Robin, were you in that forum? I thought I saw the name, Rohan, somewhere over there!
She was very honest and compelling in her story:
COAS writes:
Why were Adam and Eve cursed for eating from the Tree when they were duped Satan in the form of the serpent? If they didn't yet have the "knowledge of good and evil", why would God punish them for being tricked? Moreover, what exactly was bad about having the knowledge of good and evil, or wrong about the desire for it?
It seemed strangely illogical. Considering that all of humanity had originally descended from Adam and Eve, didn't that mean to Cain must have married one of his sisters? If incest had been okay back then but was considered sinful now, what did that say about God's unchanging morality?
The story of the Noah and the Flood brought on its own virtual flood of questions; they rose, unbidden, in my mind and were impossible to dismiss. How could it be that to utterly destroy the world, killing everyone (and everything) save a single family, was the best possible way of dealing with the "state of affairs" the world was in?
The reasoning that Noah and his family had been the the only people in all of humanity at the time that were worthy of living, suddenly seemed like a dubious concept. What about the babies, the children???

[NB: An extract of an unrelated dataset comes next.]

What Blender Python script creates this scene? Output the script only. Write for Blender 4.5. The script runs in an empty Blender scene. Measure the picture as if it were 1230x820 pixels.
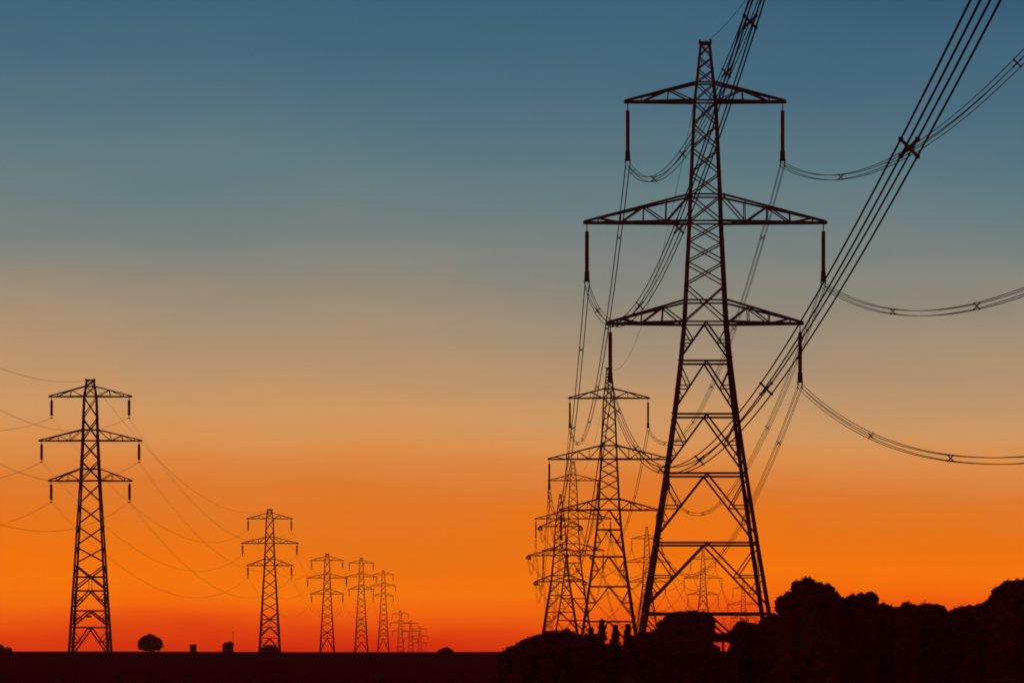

One of the stories that caused me the most mental unrest was that of Lot, his daughters, the angels in their home and the angry mob at their door. I had a passing familiarity with the story, of course, but had never really read and focused on it and pictured the scenario in my mind.
As I re-read the passage again and again, a creeping sense of what I can only describe as revulsion came over me. How on earth could it be considered commendable for a man to willingly hand over his own daughters to be raped by an angry mob? I simply couldn't wrap my mind around it.
Needless to say, my cognitive dissonance came into full bloom when we began studying the books in which the Israelites, by divine command, laid waste to the cities of their "enemies" and slaughtered every living inhabitant.
Even more distubing where the passages in which they were commanded, further, to take all of virgins for themselves, and plunder the cities of their vanquished enemies. The pressure of this dissonance created more fissures in the basis of my belief. I couldn't put my finger on exactly why these questions were cropping up in my mind quite beyond my control, but it made no difference; they still came, fast and furious, and it was not within my power to make them magically disappear.